I’d have one question. Is there an Arel guide planned?
I found Arel quite undocumented, I had to search a bit to find some stackoverflow discussions (but just once I luckily discovered that something like this exists), blog entries or presentations, when I think this topic is so important that it should have it’s own guide so that anyone new to Rails could get easily started with it (or at least he/she could notice that something like this is available).
Arel is mentioned on the ActiveRecord Query Interface page, but it’s only one use-case without any further explanation.
If no guide is planned, then I’d suggest that at least a short introduction could be added to the RoR guides, listing some useful links where more information could be found.
I find this topic very important, because I have seen other libraries (in other frameworks) enabling describing complex business-related queries in a very elegant and efficient way, and till now I thought this is not existent in Rails.
Arel is kind of a gray area, but you have to think Arel is private
interface. Active Record uses Arel but that library could in theory be
replaced tomorrow and nobody should notice.
Solutions using Arel as a DSL to build SQL are using sorta private
interface. The public interface is the one in Active Record.

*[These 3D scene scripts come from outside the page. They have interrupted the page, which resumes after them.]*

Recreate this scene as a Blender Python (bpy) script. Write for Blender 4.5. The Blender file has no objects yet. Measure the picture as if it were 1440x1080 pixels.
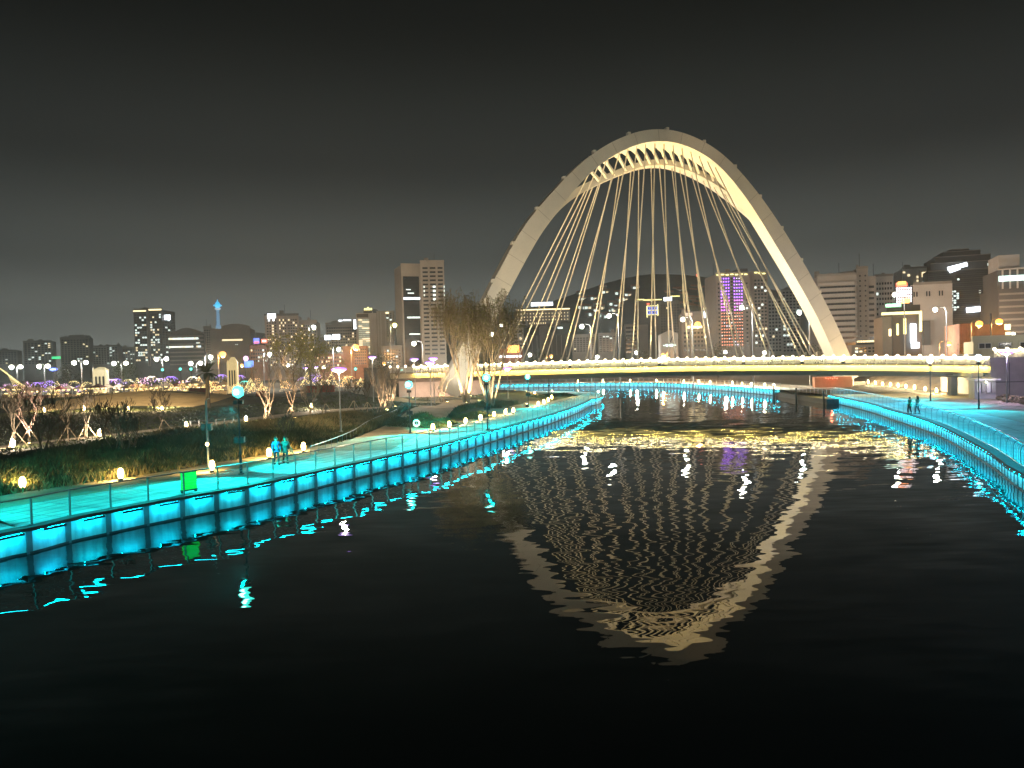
import bpy, bmesh, math, random
import numpy as np
from mathutils import Vector, Matrix

random.seed(7)
rng = np.random.default_rng(7)
C = bpy.context.scene.collection
SC = bpy.context.scene

# ------------------------------------------------------------------ camera
CAM_Z = 7.2                       # metres above the water
FPX = 1067.0                      # focal length in pixels of the 1440 px wide photograph
PITCH = math.atan(30 / FPX)
ROLL = math.radians(-1.55)
cam_d = bpy.data.cameras.new('camera')
cam_d.sensor_width = 36.0
cam_d.lens = 36.0 * FPX / 1440.0
cam_d.clip_start = 0.1
cam_d.clip_end = 8000
cam = bpy.data.objects.new('camera', cam_d)
C.objects.link(cam)
CAM_M = Matrix.Translation((0, 0, CAM_Z)) @ Matrix.Rotation(math.pi / 2 - PITCH, 4, 'X') @ Matrix.Rotation(ROLL, 4, 'Z')
cam.matrix_world = CAM_M
SC.camera = cam

# ------------------------------------------------------------------ sky and exposure
SC.view_settings.view_transform = 'Standard'
SC.view_settings.look = 'None'
SC.view_settings.exposure = 0.0
SC.view_settings.gamma = 1.0
SC.view_settings.use_curve_mapping = False
SC.render.engine = 'CYCLES'
SC.cycles.use_denoising = True
SC.cycles.max_bounces = 5
SC.cycles.diffuse_bounces = 2
SC.cycles.glossy_bounces = 3
SC.cycles.transmission_bounces = 3
SC.cycles.volume_bounces = 0
SC.cycles.volume_step_rate = 4.0
SC.cycles.volume_max_steps = 64
SC.cycles.transparent_max_bounces = 6
SC.cycles.caustics_reflective = False
SC.cycles.caustics_refractive = False
SC.cycles.use_light_tree = True
SC.cycles.sample_clamp_indirect = 4.0
SC.cycles.sample_clamp_direct = 0.0

world = bpy.data.worlds.new('World')
SC.world = world
world.use_nodes = True
wn = world.node_tree
wn.nodes.clear()
w_out = wn.nodes.new('ShaderNodeOutputWorld')
w_bg = wn.nodes.new('ShaderNodeBackground')
w_tc = wn.nodes.new('ShaderNodeTexCoord')
w_sep = wn.nodes.new('ShaderNodeSeparateXYZ')
w_rmp = wn.nodes.new('ShaderNodeValToRGB')
wn.links.new(w_tc.outputs['Generated'], w_sep.inputs[0])
wn.links.new(w_sep.outputs['Z'], w_rmp.inputs[0])
# night sky over a lit city: the glow of the town thins with height, the same all the way round
w_rmp.color_ramp.interpolation = 'EASE'
SKY = [(0.0, (.200, .214, .196)), (.07, (.120, .129, .119)), (.14, (.054, .060, .056)), (.26, (.0170, .0195, .0185)), (.42, (.0030, .0042, .0042)), (1.0, (.0012, .0016, .0016))]
els = w_rmp.color_ramp.elements
while len(els) < len(SKY):
    els.new(0.5)
for e, (p, c) in zip(els, SKY):
    e.position = p
    e.color = (*c, 1)
wn.links.new(w_rmp.outputs[0], w_bg.inputs['Color'])
w_bg.inputs['Strength'].default_value = 1.0
wn.links.new(w_bg.outputs[0], w_out.inputs['Surface'])


# ------------------------------------------------------------------ from a pixel of the photograph to a place
def ray(px, py):
    v = Vector(((px - 720) / FPX, -(py - 540) / FPX, -1.0))
    return (CAM_M.to_3x3() @ v)


def G(px, py, z=1.1):
    """where the ray through a pixel meets the height z"""
    d = ray(px, py)
    t = (z - CAM_Z) / d.z
    return Vector((d.x * t, d.y * t, z))


def A(px, py, Y):
    """where the ray through a pixel is Y metres ahead"""
    d = ray(px, py)
    t = Y / d.y
    return Vector((d.x * t, Y, CAM_Z + d.z * t))


# ------------------------------------------------------------------ materials
MATS = {}


def mat(name, col, rough=.7, var=.18, scale=2.0, bump=.0, metal=0.0, spec=.4, alpha=1.0, trans=0.0, streak=None):
    if name in MATS:
        return MATS[name]
    m = bpy.data.materials.new(name)
    m.use_nodes = True
    nt = m.node_tree
    b = nt.nodes['Principled BSDF']
    b.inputs['Roughness'].default_value = rough
    b.inputs['Metallic'].default_value = metal
    b.inputs['Specular IOR Level'].default_value = spec
    if trans:
        b.inputs['Transmission Weight'].default_value = trans
    geo = nt.nodes.new('ShaderNodeNewGeometry')
    n1 = nt.nodes.new('ShaderNodeTexNoise')
    n1.inputs['Scale'].default_value = scale
    n1.inputs['Detail'].default_value = 5
    if streak:
        # runs and stains drawn out along one direction
        st = nt.nodes.new('ShaderNodeMapping')
        st.inputs['Scale'].default_value = streak
        nt.links.new(geo.outputs['Position'], st.inputs['Vector'])
        nt.links.new(st.outputs[0], n1.inputs['Vector'])
    else:
        nt.links.new(geo.outputs['Position'], n1.inputs['Vector'])
    mp = nt.nodes.new('ShaderNodeMapRange')
    mp.inputs[1].default_value = .3
    mp.inputs[2].default_value = .7
    mp.inputs[3].default_value = 1 - var
    mp.inputs[4].default_value = 1 + var
    nt.links.new(n1.outputs[0], mp.inputs[0])
    mx = nt.nodes.new('ShaderNodeVectorMath')
    mx.operation = 'SCALE'
    mx.inputs[0].default_value = col
    nt.links.new(mp.outputs[0], mx.inputs['Scale'])
    nt.links.new(mx.outputs[0], b.inputs['Base Color'])
    if bump:
        bn = nt.nodes.new('ShaderNodeBump')
        bn.inputs['Strength'].default_value = bump
        bn.inputs['Distance'].default_value = .02
        n2 = nt.nodes.new('ShaderNodeTexNoise')
        n2.inputs['Scale'].default_value = scale * 8
        nt.links.new(geo.outputs['Position'], n2.inputs['Vector'])
        nt.links.new(n2.outputs[0], bn.inputs['Height'])
        nt.links.new(bn.outputs[0], b.inputs['Normal'])
    MATS[name] = m
    return m


def emat(name, col, strength, sample=False, base=(.6, .6, .6)):
    """something that gives off light"""
    if name in MATS:
        return MATS[name]
    m = bpy.data.materials.new(name)
    m.use_nodes = True
    b = m.node_tree.nodes['Principled BSDF']
    b.inputs['Base Color'].default_value = (*base, 1)
    b.inputs['Emission Color'].default_value = (*col, 1)
    b.inputs['Emission Strength'].default_value = strength
    m.cycles.emission_sampling = 'FRONT_BACK' if sample else 'NONE'
    if sample == 'front':
        # a lens let into a housing: it shines from its front face only
        nt = m.node_tree
        gm = nt.nodes.new('ShaderNodeNewGeometry')
        inv = nt.nodes.new('ShaderNodeMath')
        inv.operation = 'MULTIPLY_ADD'
        inv.inputs[1].default_value = -strength
        inv.inputs[2].default_value = strength
        nt.links.new(gm.outputs['Backfacing'], inv.inputs[0])
        nt.links.new(inv.outputs[0], b.inputs['Emission Strength'])
        m.cycles.emission_sampling = 'FRONT'
    MATS[name] = m
    return m


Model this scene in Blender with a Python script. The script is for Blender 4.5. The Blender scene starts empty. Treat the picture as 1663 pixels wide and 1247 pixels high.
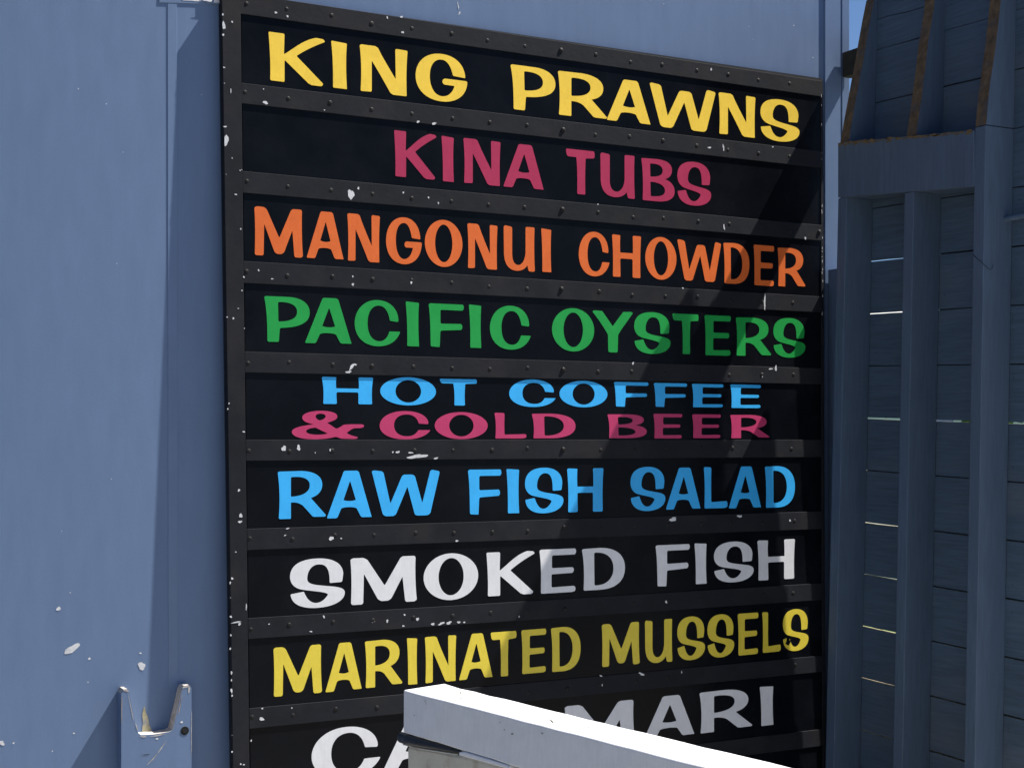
import bpy, bmesh, math, random
from mathutils import Vector, Matrix
from mathutils.geometry import tessellate_polygon

random.seed(7)
R = math.radians
S = bpy.context.scene
COL = S.collection

# ------------------------------------------------------------------ camera
F_PX, CX, CY = 2450.0, 831.5, 718.0      # focal length and eye-level row, in photo pixels
YAW = R(28.0)
EYE = 1.55                                # eye height above the ground
WALL = 3.96                               # wall plane (y)
cam = bpy.data.cameras.new('camera')
cam.sensor_fit = 'HORIZONTAL'; cam.sensor_width = 36.0
cam.lens = 36.0 * F_PX / 1663.0
cam.shift_y = (CY - 623.5) / 1663.0
cam.clip_start = 0.05; cam.clip_end = 2000
cam_o = bpy.data.objects.new('camera', cam); COL.objects.link(cam_o)
cam_o.location = (0, 0, EYE); cam_o.rotation_euler = (R(90), 0, -YAW)
S.camera = cam_o

# ------------------------------------------------------------------ light
KX, SLOPE = 4.0, 1.60                     # sunlight: per metre into the wall, metres to the left; drop per metre left
sun_dir = Vector((-KX, 1.0, -KX * SLOPE)).normalized()
elev = math.asin(-sun_dir.z)
sl = bpy.data.lights.new('sun', 'SUN'); sl.energy = 5.0; sl.angle = R(0.5); sl.color = (1.0, 0.95, 0.87)
so = bpy.data.objects.new('sun', sl); COL.objects.link(so)
so.rotation_euler = sun_dir.to_track_quat('-Z', 'Y').to_euler()
so.location = (6, 0, 9)
W = bpy.data.worlds.new('World'); S.world = W; W.use_nodes = True
nt = W.node_tree
sky = nt.nodes.new('ShaderNodeTexSky'); sky.sky_type = 'NISHITA'; sky.sun_disc = False
sky.sun_elevation = elev
to_sun = -sun_dir
sky.sun_rotation = math.atan2(to_sun.x, to_sun.y)
sky.air_density = 1.0; sky.dust_density = 0.0; sky.ozone_density = 6.0; sky.altitude = 2500
bg = nt.nodes['Background']; bg.inputs['Strength'].default_value = 0.05
nt.links.new(sky.outputs[0], bg.inputs['Color'])
vs = S.view_settings
vs.view_transform = 'Standard'; vs.look = 'None'; vs.gamma = 1.0; vs.use_curve_mapping = False
vs.exposure = 1.21

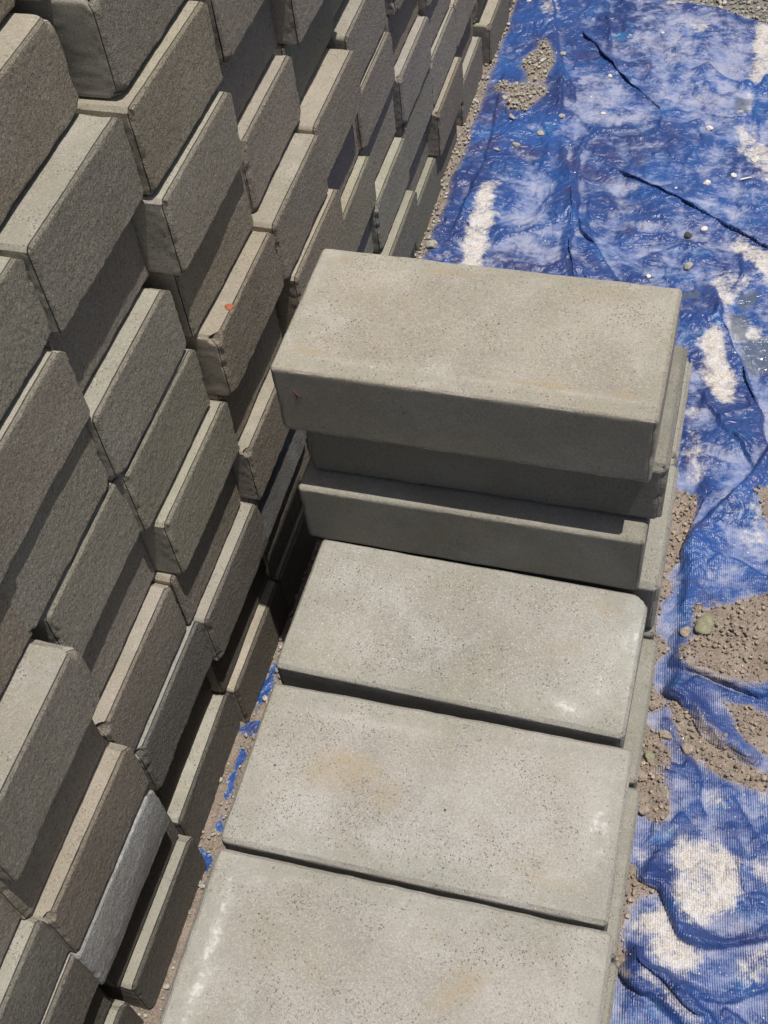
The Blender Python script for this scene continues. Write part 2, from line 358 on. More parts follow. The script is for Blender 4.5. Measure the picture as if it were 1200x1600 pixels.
    hgt = s.math('ADD', hgt, s.math('MULTIPLY', lump, s.math('MULTIPLY', e, 1.0)))
    hgt = s.math('SUBTRACT', hgt, s.math('MULTIPLY', s.math('ADD', dot, s.math('MULTIPLY', hole, 2.0)), .35))
    hgt = s.math('ADD', hgt, s.math('MULTIPLY', pit, s.math('MULTIPLY', e, 1.3)))
    n = s.bump(hgt, .0030, 1.0)
    s.link(n, s.b.inputs['Normal'])
    return s.m
M_CON = concrete_material()

def soil_material(name, dark, light, pink=0.):
    s = NT(name); v = s.new('ShaderNodeTexCoord').outputs['Object']
    a = s.noise(v, 30, 4, .6); f = s.noise(v, 260, 3, .7); g = s.noise(v, 900, 2, .6)
    c = s.mix(s.ramp(a, .3, .7), dark, light)
    c = s.mix(s.ramp(f, .52, .7, 0, .6), c, tuple(min(1, x * 1.5) for x in light))
    c = s.mix(s.ramp(f, .45, .3, 0, .6), c, tuple(x * .45 for x in dark))
    c = s.mix(s.ramp(g, .55, .75, 0, .6), c, (.48, .44, .40))
    cc = s.voro(v, 190, out='Color')
    c = s.mix(.16, c, s.mix(.88, cc, s.mix(0., light, light)))
    s.link(c, s.b.inputs['Base Color']); s.b.inputs['Roughness'].default_value = .95
    h = s.math('ADD', s.math('MULTIPLY', f, .8), s.math('MULTIPLY', s.math('SUBTRACT', 1., s.voro(v, 230)), .7))
    h = s.math('ADD', h, s.math('MULTIPLY', g, .25))
    s.link(s.bump(h, .0035, 1.), s.b.inputs['Normal'])
    return s.m
M_SOIL = soil_material('soil', (.18, .138, .105), (.285, .23, .185))
M_GRAVEL = soil_material('gravel ground', (.10, .092, .08), (.20, .185, .16))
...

Well that's a surprise and disappointment to me. There have been many devs touting the virtues of arel in blogs and railscasts. It's even mentioned in the railsguides themselves (albeit in a cursory way). How does one know that an interface should be regarded as "sorta private"? Is sorta_private a new Ruby directive? Couldn't it be a hidden gem that nobody thought to document? I'm curious how such a decision is made and communicated?
Pratik Naik was who redesigned the AR API to use a gem like that, and
he was who decided that he was exposing a new API, with whatever
backend he chose. The backend is private and can be replaced.
So that explains why the API is at the Active Record level, and that
is what the documentation covers intentionally. And also that explains
the answer to the original question.